Nieużywana albo zagracona część podłogi w salonie to marnowanie okazji na powiększenie powierzchni użytkowej w swoim domu, a tym samym na pełniejsze wykorzystanie pomieszczenia. Nie zawsze jednak mamy pomysł, co począć z tym jednym kątem, w którym wiecznie gromadzą się niepotrzebne rzeczy, albo który zwyczajnie stoi pusty. Możemy wtedy niskim kosztem i przy praktycznie zerowym wysiłku zamienić go we własną strefę do odpoczynku i relaksu. Potrzebujemy tylko pufy, lampki i kilku akcesoriów, które najpewniej już mamy w domu.

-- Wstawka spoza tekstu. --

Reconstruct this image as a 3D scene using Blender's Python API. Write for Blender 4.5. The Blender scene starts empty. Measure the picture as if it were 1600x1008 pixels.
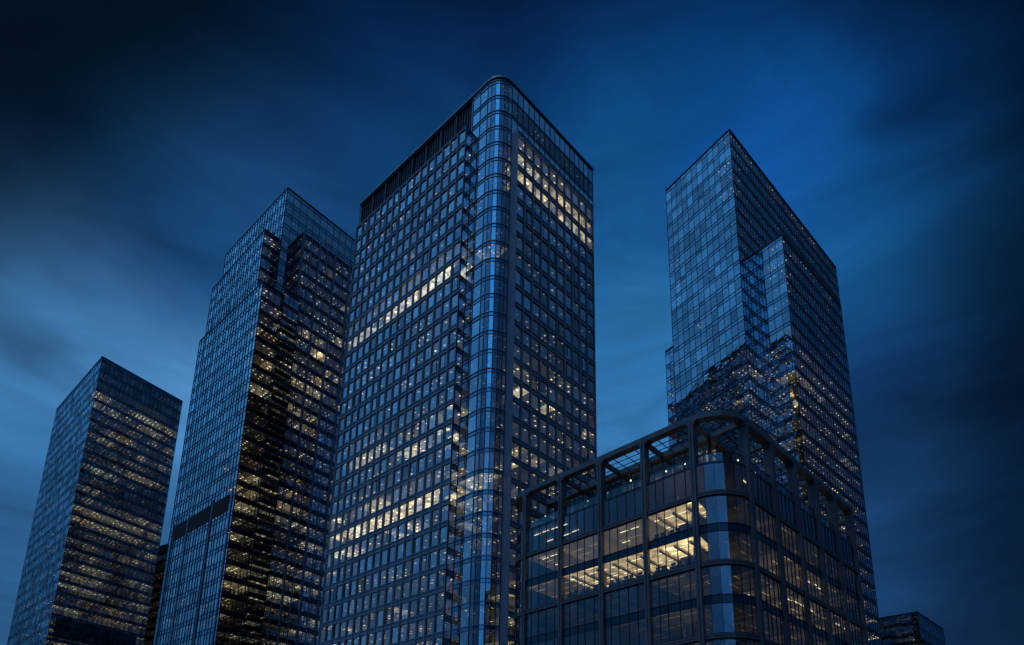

Wolne miejsce na podłodze możemy błyskawicznie przekształcić w wygodne miejsce do czytania czy oglądania seriali. Jeśli mamy na podłodze wyłożone panele, wtedy może się przydać niewielki dywanik dopasowany stylem do reszty salonu oddzielającego naszą część do relaksu od reszty pokoju. Na dywan wystarczy położyć pufę typu worek, by w kilka minut cieszyć się komfortowym miejscem do siedzenia. Dodatkowa stojąca lampa przyda się do wieczornej lektury.
Nie musimy się jednak ograniczać tylko do worków sako – w końcu nie będą pasowały do każdego wystroju, nie wszędzie się też zmieszczą. Fani praktycznych i wielofunkcyjnych rozwiązań znajdą coś dla siebie wśród pufów z oparciem, przypominających małe fotele. Na takiej pufie też odpoczniemy, a przy okazji będzie awaryjnym miejscem do siedzenia, gdy przyjdą goście. Bardzo często pufów z oparciem można używać jako kolejnego meblowego schowka, więc wraz z nimi zyskujemy także dodatkowe miejsce do przechowywania. By było nieco bardziej przytulnie, możemy rzucić na nie miękkie ozdobne poduszki czy narzutę.